The data:
··········

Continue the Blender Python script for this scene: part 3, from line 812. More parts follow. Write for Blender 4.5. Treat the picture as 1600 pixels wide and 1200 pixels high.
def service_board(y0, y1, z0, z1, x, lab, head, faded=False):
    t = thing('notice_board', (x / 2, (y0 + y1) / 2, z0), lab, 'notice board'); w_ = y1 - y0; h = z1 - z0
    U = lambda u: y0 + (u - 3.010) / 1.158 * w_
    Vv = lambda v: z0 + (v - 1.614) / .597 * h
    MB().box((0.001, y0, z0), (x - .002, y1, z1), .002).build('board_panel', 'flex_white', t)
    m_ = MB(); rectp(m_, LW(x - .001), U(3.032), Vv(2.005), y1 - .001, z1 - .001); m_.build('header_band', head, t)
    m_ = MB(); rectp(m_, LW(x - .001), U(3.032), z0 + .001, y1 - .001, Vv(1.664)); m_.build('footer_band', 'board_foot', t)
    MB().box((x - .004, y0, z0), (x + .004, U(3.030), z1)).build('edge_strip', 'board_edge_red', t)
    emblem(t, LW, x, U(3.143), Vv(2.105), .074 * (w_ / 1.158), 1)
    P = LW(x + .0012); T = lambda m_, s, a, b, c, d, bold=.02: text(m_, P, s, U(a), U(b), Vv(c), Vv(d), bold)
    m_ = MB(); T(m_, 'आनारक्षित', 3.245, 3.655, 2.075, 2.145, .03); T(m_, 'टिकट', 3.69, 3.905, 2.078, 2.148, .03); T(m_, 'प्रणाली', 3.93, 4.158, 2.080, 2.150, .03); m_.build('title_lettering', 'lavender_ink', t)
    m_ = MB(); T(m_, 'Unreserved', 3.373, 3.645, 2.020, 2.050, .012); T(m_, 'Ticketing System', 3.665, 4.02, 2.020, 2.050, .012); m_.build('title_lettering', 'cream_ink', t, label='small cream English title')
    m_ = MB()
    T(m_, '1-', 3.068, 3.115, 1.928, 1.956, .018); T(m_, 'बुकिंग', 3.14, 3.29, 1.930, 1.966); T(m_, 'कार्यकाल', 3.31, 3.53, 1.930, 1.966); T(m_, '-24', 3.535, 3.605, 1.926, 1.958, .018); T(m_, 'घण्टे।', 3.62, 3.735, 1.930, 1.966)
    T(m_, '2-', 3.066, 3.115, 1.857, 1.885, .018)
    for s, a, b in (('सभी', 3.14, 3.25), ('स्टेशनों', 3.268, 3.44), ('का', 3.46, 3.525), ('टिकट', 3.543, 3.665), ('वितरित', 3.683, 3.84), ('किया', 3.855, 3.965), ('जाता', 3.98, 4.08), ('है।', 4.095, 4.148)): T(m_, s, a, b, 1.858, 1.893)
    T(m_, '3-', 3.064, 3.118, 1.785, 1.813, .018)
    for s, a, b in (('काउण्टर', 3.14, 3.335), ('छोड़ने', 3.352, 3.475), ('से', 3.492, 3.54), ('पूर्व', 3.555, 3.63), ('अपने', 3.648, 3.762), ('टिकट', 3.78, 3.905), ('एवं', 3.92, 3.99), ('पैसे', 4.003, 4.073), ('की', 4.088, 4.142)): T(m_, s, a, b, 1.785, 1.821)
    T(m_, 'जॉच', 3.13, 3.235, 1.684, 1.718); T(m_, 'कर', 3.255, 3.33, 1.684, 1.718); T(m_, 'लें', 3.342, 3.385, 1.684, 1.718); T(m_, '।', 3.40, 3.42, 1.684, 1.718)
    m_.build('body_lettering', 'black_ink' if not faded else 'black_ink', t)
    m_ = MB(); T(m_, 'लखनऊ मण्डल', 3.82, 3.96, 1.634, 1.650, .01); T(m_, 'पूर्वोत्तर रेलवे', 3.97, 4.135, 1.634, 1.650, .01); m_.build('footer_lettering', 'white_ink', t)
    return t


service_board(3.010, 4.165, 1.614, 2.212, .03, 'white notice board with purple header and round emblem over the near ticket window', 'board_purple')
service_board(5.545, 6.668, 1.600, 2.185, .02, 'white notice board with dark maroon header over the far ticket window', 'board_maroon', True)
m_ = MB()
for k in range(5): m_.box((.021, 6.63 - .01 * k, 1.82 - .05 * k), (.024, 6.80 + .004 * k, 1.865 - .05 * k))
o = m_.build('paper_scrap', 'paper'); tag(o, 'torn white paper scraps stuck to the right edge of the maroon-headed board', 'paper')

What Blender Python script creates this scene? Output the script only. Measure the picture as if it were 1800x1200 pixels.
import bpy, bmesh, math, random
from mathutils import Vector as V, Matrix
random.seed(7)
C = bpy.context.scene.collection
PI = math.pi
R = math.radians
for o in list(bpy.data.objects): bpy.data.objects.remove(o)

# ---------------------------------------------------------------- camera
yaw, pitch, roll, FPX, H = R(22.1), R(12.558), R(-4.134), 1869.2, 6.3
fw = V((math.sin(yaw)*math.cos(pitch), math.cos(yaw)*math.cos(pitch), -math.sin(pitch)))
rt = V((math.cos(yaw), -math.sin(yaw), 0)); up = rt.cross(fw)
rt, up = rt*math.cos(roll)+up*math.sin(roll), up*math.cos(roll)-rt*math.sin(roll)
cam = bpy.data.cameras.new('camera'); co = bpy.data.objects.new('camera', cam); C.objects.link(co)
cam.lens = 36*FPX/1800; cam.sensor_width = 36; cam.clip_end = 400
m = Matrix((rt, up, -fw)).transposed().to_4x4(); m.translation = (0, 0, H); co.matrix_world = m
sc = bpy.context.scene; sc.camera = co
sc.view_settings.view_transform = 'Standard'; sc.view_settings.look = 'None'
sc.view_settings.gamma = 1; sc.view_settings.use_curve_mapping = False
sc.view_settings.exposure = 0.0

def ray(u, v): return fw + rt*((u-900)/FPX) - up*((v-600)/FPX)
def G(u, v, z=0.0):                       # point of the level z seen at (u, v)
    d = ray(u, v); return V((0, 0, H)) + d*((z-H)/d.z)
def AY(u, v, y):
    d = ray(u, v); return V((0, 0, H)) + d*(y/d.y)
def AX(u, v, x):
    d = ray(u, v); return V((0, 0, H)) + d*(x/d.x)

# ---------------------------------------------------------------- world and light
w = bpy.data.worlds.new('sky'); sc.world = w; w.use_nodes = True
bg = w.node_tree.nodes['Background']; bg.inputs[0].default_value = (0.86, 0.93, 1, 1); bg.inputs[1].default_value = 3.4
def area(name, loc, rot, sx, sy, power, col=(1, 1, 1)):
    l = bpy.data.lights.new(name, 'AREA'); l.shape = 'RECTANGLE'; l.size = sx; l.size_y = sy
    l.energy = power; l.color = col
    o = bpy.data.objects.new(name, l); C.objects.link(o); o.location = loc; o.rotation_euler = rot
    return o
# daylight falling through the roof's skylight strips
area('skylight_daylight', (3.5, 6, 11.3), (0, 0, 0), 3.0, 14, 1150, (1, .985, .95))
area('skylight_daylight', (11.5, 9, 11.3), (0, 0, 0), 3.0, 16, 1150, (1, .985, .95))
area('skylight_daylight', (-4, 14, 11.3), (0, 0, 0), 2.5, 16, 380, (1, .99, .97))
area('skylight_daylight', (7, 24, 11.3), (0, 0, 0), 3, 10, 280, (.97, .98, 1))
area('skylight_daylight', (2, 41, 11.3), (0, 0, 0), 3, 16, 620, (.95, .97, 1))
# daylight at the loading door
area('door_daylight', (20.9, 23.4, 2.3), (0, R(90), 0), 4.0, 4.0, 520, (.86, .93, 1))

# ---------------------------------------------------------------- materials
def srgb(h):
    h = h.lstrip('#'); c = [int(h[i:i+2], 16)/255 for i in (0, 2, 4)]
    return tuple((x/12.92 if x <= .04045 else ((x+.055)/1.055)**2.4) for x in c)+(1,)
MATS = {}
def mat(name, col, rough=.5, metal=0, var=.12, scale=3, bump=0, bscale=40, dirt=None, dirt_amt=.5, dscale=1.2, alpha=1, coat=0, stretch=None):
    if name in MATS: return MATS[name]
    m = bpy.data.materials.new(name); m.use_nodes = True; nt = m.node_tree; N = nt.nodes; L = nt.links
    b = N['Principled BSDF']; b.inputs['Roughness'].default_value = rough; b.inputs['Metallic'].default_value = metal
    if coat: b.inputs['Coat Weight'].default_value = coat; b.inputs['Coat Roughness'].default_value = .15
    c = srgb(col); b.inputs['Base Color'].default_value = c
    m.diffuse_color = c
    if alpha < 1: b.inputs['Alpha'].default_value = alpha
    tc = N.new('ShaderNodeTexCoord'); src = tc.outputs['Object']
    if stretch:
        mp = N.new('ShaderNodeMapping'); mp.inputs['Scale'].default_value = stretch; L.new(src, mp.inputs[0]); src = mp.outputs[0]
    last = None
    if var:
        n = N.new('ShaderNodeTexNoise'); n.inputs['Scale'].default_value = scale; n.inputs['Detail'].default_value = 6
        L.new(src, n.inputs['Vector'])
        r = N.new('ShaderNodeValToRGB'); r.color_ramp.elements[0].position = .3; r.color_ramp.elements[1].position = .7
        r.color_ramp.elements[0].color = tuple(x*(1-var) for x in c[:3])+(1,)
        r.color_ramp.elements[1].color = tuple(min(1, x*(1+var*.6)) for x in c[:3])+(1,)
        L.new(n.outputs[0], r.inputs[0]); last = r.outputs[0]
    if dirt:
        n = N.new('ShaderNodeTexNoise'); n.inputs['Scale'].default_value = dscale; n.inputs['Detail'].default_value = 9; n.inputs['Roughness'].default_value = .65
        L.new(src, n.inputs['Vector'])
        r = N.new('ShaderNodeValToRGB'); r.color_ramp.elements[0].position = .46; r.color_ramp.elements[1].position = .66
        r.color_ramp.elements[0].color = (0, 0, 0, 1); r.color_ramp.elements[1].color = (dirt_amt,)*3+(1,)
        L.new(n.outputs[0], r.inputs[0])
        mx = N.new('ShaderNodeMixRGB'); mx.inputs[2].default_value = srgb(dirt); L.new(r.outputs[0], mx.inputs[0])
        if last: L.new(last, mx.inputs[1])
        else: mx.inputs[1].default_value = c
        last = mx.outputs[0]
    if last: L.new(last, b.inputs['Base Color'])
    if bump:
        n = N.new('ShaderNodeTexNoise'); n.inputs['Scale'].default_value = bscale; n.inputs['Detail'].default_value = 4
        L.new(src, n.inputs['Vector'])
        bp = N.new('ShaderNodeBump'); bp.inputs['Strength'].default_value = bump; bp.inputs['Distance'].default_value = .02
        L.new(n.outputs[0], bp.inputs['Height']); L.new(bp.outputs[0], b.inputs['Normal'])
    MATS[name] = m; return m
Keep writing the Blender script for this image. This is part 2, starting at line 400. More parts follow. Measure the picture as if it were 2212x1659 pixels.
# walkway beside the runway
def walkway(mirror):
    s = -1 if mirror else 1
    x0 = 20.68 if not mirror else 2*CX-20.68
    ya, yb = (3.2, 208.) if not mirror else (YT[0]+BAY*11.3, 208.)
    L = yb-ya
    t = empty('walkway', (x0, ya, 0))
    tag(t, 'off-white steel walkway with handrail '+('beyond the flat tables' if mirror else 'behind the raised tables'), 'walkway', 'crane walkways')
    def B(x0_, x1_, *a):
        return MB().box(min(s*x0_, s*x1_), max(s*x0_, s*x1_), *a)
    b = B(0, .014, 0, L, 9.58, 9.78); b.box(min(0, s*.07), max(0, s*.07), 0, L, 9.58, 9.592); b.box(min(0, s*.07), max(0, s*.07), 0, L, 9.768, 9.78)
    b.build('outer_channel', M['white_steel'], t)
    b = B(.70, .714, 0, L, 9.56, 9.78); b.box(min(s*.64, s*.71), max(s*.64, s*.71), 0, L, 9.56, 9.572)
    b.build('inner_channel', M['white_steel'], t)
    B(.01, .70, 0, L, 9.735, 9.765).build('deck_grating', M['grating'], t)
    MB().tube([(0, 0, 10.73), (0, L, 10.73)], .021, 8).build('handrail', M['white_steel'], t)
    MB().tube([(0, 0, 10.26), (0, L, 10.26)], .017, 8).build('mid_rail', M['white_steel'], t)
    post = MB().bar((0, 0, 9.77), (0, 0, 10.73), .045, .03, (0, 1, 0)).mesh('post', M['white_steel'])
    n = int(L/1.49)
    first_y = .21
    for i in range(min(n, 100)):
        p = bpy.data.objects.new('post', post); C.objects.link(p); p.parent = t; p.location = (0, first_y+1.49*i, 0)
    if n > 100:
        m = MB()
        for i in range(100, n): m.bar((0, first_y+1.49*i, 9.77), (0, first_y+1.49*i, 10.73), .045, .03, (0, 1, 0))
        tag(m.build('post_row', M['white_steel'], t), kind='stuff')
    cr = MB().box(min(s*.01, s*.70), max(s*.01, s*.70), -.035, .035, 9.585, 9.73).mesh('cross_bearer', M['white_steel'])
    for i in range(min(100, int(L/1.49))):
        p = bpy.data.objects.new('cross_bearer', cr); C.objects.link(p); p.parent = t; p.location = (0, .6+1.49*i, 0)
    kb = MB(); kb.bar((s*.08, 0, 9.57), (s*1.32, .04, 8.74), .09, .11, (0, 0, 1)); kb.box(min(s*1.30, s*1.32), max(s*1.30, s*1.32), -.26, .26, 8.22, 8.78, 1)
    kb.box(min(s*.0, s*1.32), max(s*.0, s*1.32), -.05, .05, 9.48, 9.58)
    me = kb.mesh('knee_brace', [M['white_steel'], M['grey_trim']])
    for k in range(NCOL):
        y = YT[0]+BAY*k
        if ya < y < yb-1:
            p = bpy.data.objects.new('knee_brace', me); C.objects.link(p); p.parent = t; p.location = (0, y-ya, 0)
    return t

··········

Exercise description:
Everything from the line containing "What Blender Python" down to the line containing "d = ray(u, v); return V((0, 0, H)) + d*(x/d.x)" should be repeated exactly, with both end lines kept and no other lines added.

In response:
What Blender Python script creates this scene? Output the script only. Measure the picture as if it were 1800x1200 pixels.
import bpy, bmesh, math, random
from mathutils import Vector as V, Matrix
random.seed(7)
C = bpy.context.scene.collection
PI = math.pi
R = math.radians
for o in list(bpy.data.objects): bpy.data.objects.remove(o)

# ---------------------------------------------------------------- camera
yaw, pitch, roll, FPX, H = R(22.1), R(12.558), R(-4.134), 1869.2, 6.3
fw = V((math.sin(yaw)*math.cos(pitch), math.cos(yaw)*math.cos(pitch), -math.sin(pitch)))
rt = V((math.cos(yaw), -math.sin(yaw), 0)); up = rt.cross(fw)
rt, up = rt*math.cos(roll)+up*math.sin(roll), up*math.cos(roll)-rt*math.sin(roll)
cam = bpy.data.cameras.new('camera'); co = bpy.data.objects.new('camera', cam); C.objects.link(co)
cam.lens = 36*FPX/1800; cam.sensor_width = 36; cam.clip_end = 400
m = Matrix((rt, up, -fw)).transposed().to_4x4(); m.translation = (0, 0, H); co.matrix_world = m
sc = bpy.context.scene; sc.camera = co
sc.view_settings.view_transform = 'Standard'; sc.view_settings.look = 'None'
sc.view_settings.gamma = 1; sc.view_settings.use_curve_mapping = False
sc.view_settings.exposure = 0.0

def ray(u, v): return fw + rt*((u-900)/FPX) - up*((v-600)/FPX)
def G(u, v, z=0.0):                       # point of the level z seen at (u, v)
    d = ray(u, v); return V((0, 0, H)) + d*((z-H)/d.z)
def AY(u, v, y):
    d = ray(u, v); return V((0, 0, H)) + d*(y/d.y)
def AX(u, v, x):
    d = ray(u, v); return V((0, 0, H)) + d*(x/d.x)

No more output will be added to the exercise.